Tuesday, September 11, 2012

Treme Season 3 starts Sept. 23

Not having HBO, I have finally caught up with the first two seasons of Treme, the David Simon series set in New Orleans post-Katrina. Starring familiar faces from "The Wire" (Clarke Peters, Wendell Pierce), featuring just about every New Orleans musician you can name off the top of your head, it's as good as you would expect from Simon, meaning really good. More Evan Christopher, please. More glimpses of Irvin Mayfield's jazz club on Bourbon Street. Bring the celebrity chefs to NOLA when Janette gets re-settled. Don't kill off any more characters if you don't mind.

Patrick Jarenwattananon of NPR's A Blog Supreme both "truly, truly enjoyed the program" and is also "professionally obsessed" with it, due to the richness of the music and the sure thing of musician sightings in every episode. He "vivisected" every episode, often in partnership with WBGO's Josh Jackson. Worth reading. At nola.com, see the "'Treme' Explained" series of articles.

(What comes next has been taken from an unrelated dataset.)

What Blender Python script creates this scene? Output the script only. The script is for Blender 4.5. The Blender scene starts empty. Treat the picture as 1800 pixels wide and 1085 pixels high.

Here's HBO's description of what to expect from Season 3:

New Orleans, 25 months later. Crime and corruption are up, culture is being trampled, and the people who matter – the workers, families and dreamers who still live here – have had enough. HBO’s drama series Treme revisits the musicians, chefs, Mardi Gras Indians, and other familiar New Orleans characters who continue to rebuild their lives, their homes and their culture in the aftermath of the 2005 hurricane that caused the near-death of an American city.  In Season 3, which takes place from Fall 2007-Spring 2008, rampant crime and government ineptitude continue to cripple the city’s recovery, with outside profiteers looking to cash in on short-term gains. The series’ focus is still on ordinary people, but they no longer accept their lack of influence on the institutions that have controlled the city.  Diminished by grief and loss, but fed up with incompetence and graft among police and city officials, the characters in Treme begin to make inroads in demanding that their music, art and well-being be protected. Through a murder prosecution that unites several players, Treme will also explore the city’s handling of justice, schools and politics, while charting the inspiring, grassroots efforts to preserve the individuality of this most iconic of American cities.